Corporate Governance

ICEA subscribes to and embraces the principles of corporate governance. It strives to achieve the highest standards in accountability, integrity, fairness, responsibility and transparency. In pursuit of this objective, the company has put in place formal to corporate governance support structures. These structures are regularly reviewed strengthened.

At present, the corporate governance infrastructure encompasses the following:

  • Board of Directors

The board is composed of seven directors, with a diverse mix and experience. Six of the directors, including the chairman, are non executive.

The board is responsible for the corporate vision and mission, and ensuring financial soundness of the company. It deliberates upon and approves strategy and business plans, and monitors the performance of the company against set objectives. It also plays a critical oversight role in the way business is generally managed and conducted, and on how risk is evaluated and managed; in addition to ensuring the company’s due compliance with the relevant legal and statutory requirements.

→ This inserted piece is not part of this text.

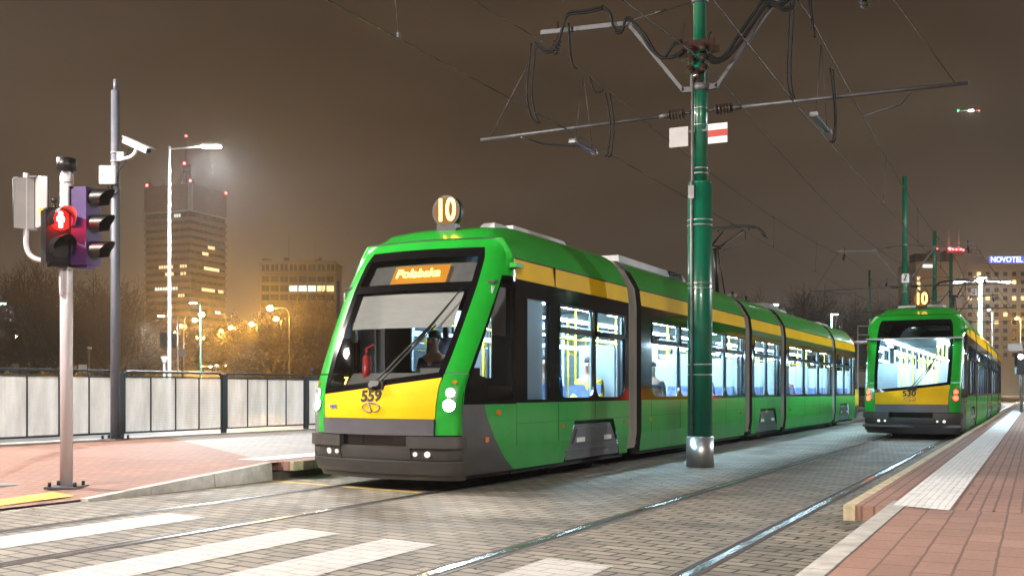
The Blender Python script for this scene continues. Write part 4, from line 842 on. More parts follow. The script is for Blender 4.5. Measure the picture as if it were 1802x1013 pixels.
for k in range(2):
    dy = .06*k; o = 4*k
    cabs += [C([(1205,76+o,.16),(1190,82+o,.15),(1172,106,.14),(1150,88+o,.14),(1122,45+o,.1),(1106,35+o,.1),(1098,56+o,.1),(1085,54+o,.1),(1078,28+o,.1),(1066,15+o,.1)], .020),
             C([(1066,15+o,.1),(1035,22+o,.1),(1004,27+o,.1),(994,52+o,.1),(985,78+o,.1),(970,92+o,.1),(952,84+o,.1),(945,78+o,.1)], .020),
             C([(1208,92+o,.16),(1196,100+o,.15),(1178,107,.14),(1160,98+o,.14),(1140,66+o,.12),(1120,44+o,.1)], .020),
             C([(939+9*k,80,.1),(932+9*k,150,.1),(933+9*k,185,.1),(941+8*k,212,.1),(952+3*k,219,.1)], .015),
             C([(1252,100+o,.16),(1268,108+o,.15),(1284,96+o,.14),(1300,70+o,.13),(1330,25+o,.1),(1345,4+o,.1),(1362,6+o,.1),(1380,18+o,.1),(1396,14+o,.1),(1404,-6,.1)], .020),
             C([(1248,104+o,.16),(1262,112+o,.15),(1282,104+o,.14),(1304,80+o,.13),(1328,42+o,.1),(1352,10+o,.1),(1372,12+o,.1),(1388,2+o,.1),(1394,-14,.1)], .020),
             C([(1391+7*k,-12,.1),(1392+7*k,20,.1),(1388+6*k,120,.1),(1390+6*k,160,.1),(1399+2*k,176,.1)], .015),
             C([(1424+4*k,-10,.1),(1428+3*k,30,.1),(1436,70,.1)], .017)]
cabs += [C([(1005,45,.1),(1007,90,.1),(1012,118,.1),(1020,124,.1)], .020), C([(1042,140,.1),(1048,160,.1),(1056,166,.1),(1066,162,.1)], .014), C([(1069,166,.1),(1078,220,.1),(1074,268,.1),(1068,278,.1)], .014), C([(1077,168,.1),(1084,220,.1),(1080,270,.1),(1074,279,.1)], .014),
         C([(1463,124,.1),(1470,200,.1),(1468,246,.1),(1462,252,.1)], .014), C([(1468,126,.1),(1473,200,.1),(1472,246,.1),(1466,254,.1)], .014), C([(1204,80,.12),(1206,60,.12),(1209,46,.12)], .008), C([(1248,85,.12),(1252,66,.12),(1256,60,.12)], .016)]
mb = MB()
for c_ in cabs: mb.add(c_.v, c_.f, True)
mb.build('feeder_cable', M['cable'], m1)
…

The board meets at least three times a year. Its deliberations are guided by a clear agenda and comprehensive pre-prepared board papers, distributed in advance.

The duties and responsibilities of the chairman of the board and those of the company’s chief executive officer are separate and distinct.

  • Committees of the Board

    A number of committees have been established to assist the board in the execution of matters concerning corporate governance. The committees are as follows:

  • Audit & Risk Committee

This committee assists the board in reviewing the effectiveness of internal controls, with special reference to financial control and reporting, development of and adherence to appropriate policies and procedures, the safeguarding of company assets, and monitoring risk management and compliance. It meets at least three times a year, or more frequently as the situation may demand, and is chaired by a non-executive director.

 

  • IT Committee

The IT Committee is charged with the responsibility of ensuring that the company has a documented long term information and communication technology strategy that is properly aligned to the company’s objectives and business plans. The committee is also responsible for ensuring that the company’s IT projects are implemented within the set time frames and budgets. It is chaired by a non-executive director and meets quarterly.

  • Investment Committee

The committee’s main responsibility is to ensure that the Company’s assets are invested in the most optimal manner, taking into account ideal asset allocation ratios and the potential returns derivable from the risks associated with available investment avenues and vehicles. It is chaired by a non-executive director, and meets quarterly.